WORK REQUIRED.
Give an exact copy of every line, leaving images out.

SUPPLIED INFORMATION.
========================================

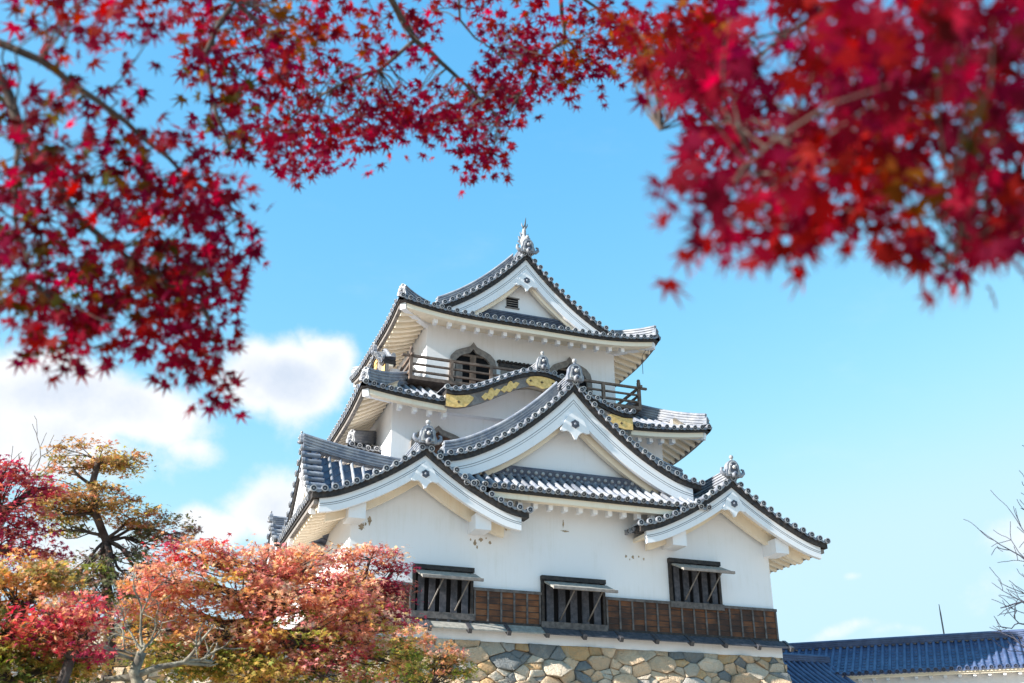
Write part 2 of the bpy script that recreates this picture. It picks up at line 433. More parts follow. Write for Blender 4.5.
def oni(parent, T, s=1.0, curls=True, tall=1.0, name='ridge_ornament'):
    """end tile of a ridge: shouldered body, round boss, ball finial, curled fins; local front is -y"""
    mb = MB(T)
    half = [(.30, -.05), (.31, .10), (.25, .24), (.24, .38), (.17, .50), (.09, .56)]
    poly = [(x * s, z * s * tall) for x, z in half] + [(-x * s, z * s * tall) for x, z in reversed(half)]
    mb.prism(poly, -.09 * s, .14 * s, 'tile')
    inner = [(x * .72, z * .8 + .05 * s) for x, z in poly]
    mb.prism(inner, -.13 * s, -.08 * s, 'rim')
    mb.prism([(x * .7, z * .75 + .09 * s) for x, z in inner], -.145 * s, -.12 * s, 'tiledark')
    mb.ball((0, -.15 * s, .28 * s * tall), .075 * s, 'rim')
    for sx in (-1, 1): mb.ball((sx * .1 * s, -.13 * s, .36 * s * tall), .04 * s, 'tile', 8)
    mb.tube([(0, .02, .52 * s * tall), (0, .0, .64 * s * tall)], [.06 * s, .045 * s], 'tile')
    mb.ball((0, 0, .70 * s * tall), .085 * s, 'rim')
    if curls:
        for sx in (-1, 1):
            mb.tube([(sx * .22 * s, 0, .02 * s), (sx * .36 * s, 0, .03 * s), (sx * .46 * s, 0, .12 * s), (sx * .45 * s, 0, .24 * s), (sx * .37 * s, 0, .26 * s)], [.09 * s, .085 * s, .07 * s, .05 * s, .035 * s], 'tile', 8)
    # round tile poking forward below the boss
    mb.tube([(0, -.22 * s, .0), (0, .1, .0)], .10 * s, 'tile', 12)
    mb.tube([(0, -.228 * s, .0), (0, -.222 * s, 0)], .065 * s, 'tiledark', 12)
    return mb.build(name, parent)

def pendant(parent, T, s=1.0):
    mb = MB(T)
    half = [(.02, .44), (.18, .30), (.30, .14), (.36, .0), (.45, -.14), (.47, -.22), (.36, -.24), (.26, -.21), (.17, -.25), (.10, -.33), (.03, -.46)]
    poly = [(x * s, z * s) for x, z in half] + [(-x * s, z * s) for x, z in reversed(half)]
    mb.prism(poly, -.07, .02, 'plaster')
    mb.prism([(.14 * s * math.cos(k * math.pi / 6 + .1) * (1 if k % 2 else .82), .02 + .14 * s * math.sin(k * math.pi / 6 + .1) * (1 if k % 2 else .82)) for k in range(12)], -.105, -.068, 'tiledark')
    mb.ball((0, -.105, .02), .045 * s, 'tile', 8, sy=.5)
    return mb.build('gable_pendant', parent)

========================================

RESPONSE BELOW.
Write part 2 of the bpy script that recreates this picture. It picks up at line 433. More parts follow. Write for Blender 4.5.
def oni(parent, T, s=1.0, curls=True, tall=1.0, name='ridge_ornament'):
    """end tile of a ridge: shouldered body, round boss, ball finial, curled fins; local front is -y"""
    mb = MB(T)
    half = [(.30, -.05), (.31, .10), (.25, .24), (.24, .38), (.17, .50), (.09, .56)]
    poly = [(x * s, z * s * tall) for x, z in half] + [(-x * s, z * s * tall) for x, z in reversed(half)]
    mb.prism(poly, -.09 * s, .14 * s, 'tile')
    inner = [(x * .72, z * .8 + .05 * s) for x, z in poly]
    mb.prism(inner, -.13 * s, -.08 * s, 'rim')
    mb.prism([(x * .7, z * .75 + .09 * s) for x, z in inner], -.145 * s, -.12 * s, 'tiledark')
    mb.ball((0, -.15 * s, .28 * s * tall), .075 * s, 'rim')
    for sx in (-1, 1): mb.ball((sx * .1 * s, -.13 * s, .36 * s * tall), .04 * s, 'tile', 8)
    mb.tube([(0, .02, .52 * s * tall), (0, .0, .64 * s * tall)], [.06 * s, .045 * s], 'tile')
    mb.ball((0, 0, .70 * s * tall), .085 * s, 'rim')
    if curls:
        for sx in (-1, 1):
            mb.tube([(sx * .22 * s, 0, .02 * s), (sx * .36 * s, 0, .03 * s), (sx * .46 * s, 0, .12 * s), (sx * .45 * s, 0, .24 * s), (sx * .37 * s, 0, .26 * s)], [.09 * s, .085 * s, .07 * s, .05 * s, .035 * s], 'tile', 8)
    # round tile poking forward below the boss
    mb.tube([(0, -.22 * s, .0), (0, .1, .0)], .10 * s, 'tile', 12)
    mb.tube([(0, -.228 * s, .0), (0, -.222 * s, 0)], .065 * s, 'tiledark', 12)
    return mb.build(name, parent)

def pendant(parent, T, s=1.0):
    mb = MB(T)
    half = [(.02, .44), (.18, .30), (.30, .14), (.36, .0), (.45, -.14), (.47, -.22), (.36, -.24), (.26, -.21), (.17, -.25), (.10, -.33), (.03, -.46)]
    poly = [(x * s, z * s) for x, z in half] + [(-x * s, z * s) for x, z in reversed(half)]
    mb.prism(poly, -.07, .02, 'plaster')
    mb.prism([(.14 * s * math.cos(k * math.pi / 6 + .1) * (1 if k % 2 else .82), .02 + .14 * s * math.sin(k * math.pi / 6 + .1) * (1 if k % 2 else .82)) for k in range(12)], -.105, -.068, 'tiledark')
    mb.ball((0, -.105, .02), .045 * s, 'tile', 8, sy=.5)
    return mb.build('gable_pendant', parent)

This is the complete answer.